By Miriah Hamrick, posted Nov 16, 2022
The Green House’s latest seasonal menu features many dishes with mushrooms, including this entree with lion’s mane mushrooms, hakurei turnips, ginger and a smoked beet jus. (Photo by Matt Ray Photography/Courtesy of The Green House Restaurant)
Cooler weather coupled with lingering humidity in the Wilmington area creates ideal conditions for mushroom cultivation. As more exotic varieties – lion’s mane, chicken of the woods and maitake among them – pop up at farmers markets and grocery stores, The Green House Restaurant chef de cuisine Parker Lewin shared some advice for those looking to up their game.
 
Lewin has devised several mushroom-forward dishes on The Green House’s current menu, including a signature dish starring local lion’s mane mushrooms.
 
“The lion’s mane dish that we’re doing right now is probably the crown jewel of the menu. Everything points in that direction,” Lewin said.
 
Lewin’s preparation involves slow cooking the mushrooms, which have tasting notes he described as “almost briny” with a sweetness “like sherry,” in an oil infused with aromatics before dressing them in a plant-based sauce inspired by Japanese tare, a sweet, soy sauce-based condiment.
 
“It’s like a barbecue sauce that we make with beets. We reduce beets with very similar aromatics, lots of dried chilies, smoked onions, smoked garlic,” Lewin said.
 
Like a painter building dimension with layers of paint, Lewin’s dish is dynamic with layers of flavor. Although The Green House does not try to create meat substitutes in its plant-based cuisine, the smoky and meaty profile of the finished product had one customer convinced the restaurant had served them meat.
 
Wholesome Greens, the restaurant’s mushroom supplier, also sells its products at local farmers markets. Lewin offered science-based tips for those who aren’t sure how to approach lion’s mane or other unfamiliar local varieties at home.
 
“A really important thing for people cooking mushrooms at home is understanding how they’re different from vegetables,” Lewin said. “Their cell walls don’t work the same way that vegetable cell walls do.”
 
This is what gives mushrooms their meaty texture, Lewin said, and because of that, they can stand up to preparation methods that utilize high heat.
 
Before firing up the grill or preheating the oven, Lewin cautioned home cooks to consider another feature of mushrooms: their high water content.
 
“As with most living things, they are mostly water. So my big recommendation for people that are cooking mushrooms at home, especially if they’re just going to pain roast them or if they’re going to roast them in the oven, is to not season them before they’re cooked,” Lewin said.
 
Lewin recommended a light coating of oil before cooking mushrooms. Adding salt and other spices before cooking will prevent the mushrooms from getting crispy and caramelized, he added, a common complaint for those who claim to not like them.  
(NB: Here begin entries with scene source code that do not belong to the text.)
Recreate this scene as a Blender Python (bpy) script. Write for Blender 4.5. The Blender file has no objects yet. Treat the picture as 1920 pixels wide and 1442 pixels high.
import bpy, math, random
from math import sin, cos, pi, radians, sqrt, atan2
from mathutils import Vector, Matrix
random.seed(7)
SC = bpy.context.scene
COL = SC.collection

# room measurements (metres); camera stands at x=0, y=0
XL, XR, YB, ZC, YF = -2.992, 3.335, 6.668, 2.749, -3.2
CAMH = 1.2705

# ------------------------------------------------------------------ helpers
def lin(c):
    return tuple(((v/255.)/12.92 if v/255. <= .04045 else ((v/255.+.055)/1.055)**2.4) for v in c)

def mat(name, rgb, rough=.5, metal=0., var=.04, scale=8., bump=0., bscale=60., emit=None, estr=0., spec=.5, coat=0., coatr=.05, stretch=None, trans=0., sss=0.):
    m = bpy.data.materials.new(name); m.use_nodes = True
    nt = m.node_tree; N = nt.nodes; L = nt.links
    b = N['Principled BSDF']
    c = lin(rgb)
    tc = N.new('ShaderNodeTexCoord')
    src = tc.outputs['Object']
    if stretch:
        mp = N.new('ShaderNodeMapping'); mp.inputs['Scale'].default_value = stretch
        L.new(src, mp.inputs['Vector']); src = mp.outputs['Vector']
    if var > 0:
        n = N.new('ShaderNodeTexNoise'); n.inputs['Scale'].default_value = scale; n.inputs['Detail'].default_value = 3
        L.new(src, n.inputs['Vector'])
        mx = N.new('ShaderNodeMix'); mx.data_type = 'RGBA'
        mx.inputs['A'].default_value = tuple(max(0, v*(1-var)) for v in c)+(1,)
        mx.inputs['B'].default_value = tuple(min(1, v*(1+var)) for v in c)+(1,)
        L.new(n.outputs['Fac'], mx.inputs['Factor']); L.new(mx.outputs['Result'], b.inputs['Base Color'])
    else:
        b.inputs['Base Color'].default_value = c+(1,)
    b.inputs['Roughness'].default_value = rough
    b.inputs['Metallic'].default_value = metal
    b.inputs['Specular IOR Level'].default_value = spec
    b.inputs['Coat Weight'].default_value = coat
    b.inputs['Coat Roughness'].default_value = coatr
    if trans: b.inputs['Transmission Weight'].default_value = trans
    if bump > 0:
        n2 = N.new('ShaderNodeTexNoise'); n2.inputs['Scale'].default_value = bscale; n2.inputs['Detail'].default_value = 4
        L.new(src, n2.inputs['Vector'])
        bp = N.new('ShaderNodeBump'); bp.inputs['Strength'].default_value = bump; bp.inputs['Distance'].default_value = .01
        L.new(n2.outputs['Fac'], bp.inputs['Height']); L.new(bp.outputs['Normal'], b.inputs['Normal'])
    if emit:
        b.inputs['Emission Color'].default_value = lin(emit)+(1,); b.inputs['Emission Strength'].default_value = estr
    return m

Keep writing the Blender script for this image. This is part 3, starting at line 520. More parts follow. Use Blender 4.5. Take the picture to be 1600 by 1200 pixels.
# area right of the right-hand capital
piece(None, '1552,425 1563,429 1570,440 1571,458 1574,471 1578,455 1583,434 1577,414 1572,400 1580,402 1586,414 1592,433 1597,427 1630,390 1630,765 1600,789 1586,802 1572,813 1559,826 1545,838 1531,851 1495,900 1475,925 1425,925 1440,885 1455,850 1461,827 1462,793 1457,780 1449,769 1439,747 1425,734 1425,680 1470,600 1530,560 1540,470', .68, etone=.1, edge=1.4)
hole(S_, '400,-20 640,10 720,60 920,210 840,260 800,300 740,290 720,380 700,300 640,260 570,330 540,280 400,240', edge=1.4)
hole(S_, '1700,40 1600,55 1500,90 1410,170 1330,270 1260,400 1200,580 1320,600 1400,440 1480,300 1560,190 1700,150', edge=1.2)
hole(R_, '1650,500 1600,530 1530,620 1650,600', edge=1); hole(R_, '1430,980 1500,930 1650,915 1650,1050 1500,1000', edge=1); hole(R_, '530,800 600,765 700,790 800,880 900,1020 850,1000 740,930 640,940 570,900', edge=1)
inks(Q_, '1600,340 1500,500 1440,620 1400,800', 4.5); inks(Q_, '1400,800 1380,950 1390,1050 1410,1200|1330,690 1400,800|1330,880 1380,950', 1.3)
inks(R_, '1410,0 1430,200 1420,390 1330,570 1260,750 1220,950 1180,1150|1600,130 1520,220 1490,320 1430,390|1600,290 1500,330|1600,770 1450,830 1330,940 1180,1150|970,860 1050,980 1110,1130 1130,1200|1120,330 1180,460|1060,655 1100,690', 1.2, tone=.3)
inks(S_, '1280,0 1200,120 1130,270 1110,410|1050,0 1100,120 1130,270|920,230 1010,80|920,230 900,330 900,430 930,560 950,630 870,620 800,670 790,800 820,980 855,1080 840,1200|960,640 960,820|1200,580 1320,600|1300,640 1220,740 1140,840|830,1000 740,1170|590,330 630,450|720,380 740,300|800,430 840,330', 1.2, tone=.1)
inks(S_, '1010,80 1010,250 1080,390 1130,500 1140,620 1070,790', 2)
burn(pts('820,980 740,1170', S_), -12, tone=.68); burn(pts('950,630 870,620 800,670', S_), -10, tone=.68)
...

“Through osmosis, they’re going to draw water out,” he said of seasonings. “That’s going to cause the mushroom to steam and not get crispy, to not do what you want it to do.”

Lewin listed aromatics like shallots, garlic, scallions or ginger as safe bets for seasoning mushrooms, including what he called the “classic French” option of pairing black trumpet mushrooms with orange zest. Another tip is to think of local flavors of the season like red wine, chestnuts, celery root and cold weather squashes.
 
But ultimately, Lewin emphasized that home cooks should trust their ability to create a dish that works for their palate.
 
“It’s up to the person eating. You don’t have to do anything,” he said. “It’s not like you’re going to do it wrong as long as you have all the variables and you’re trying to think about it.”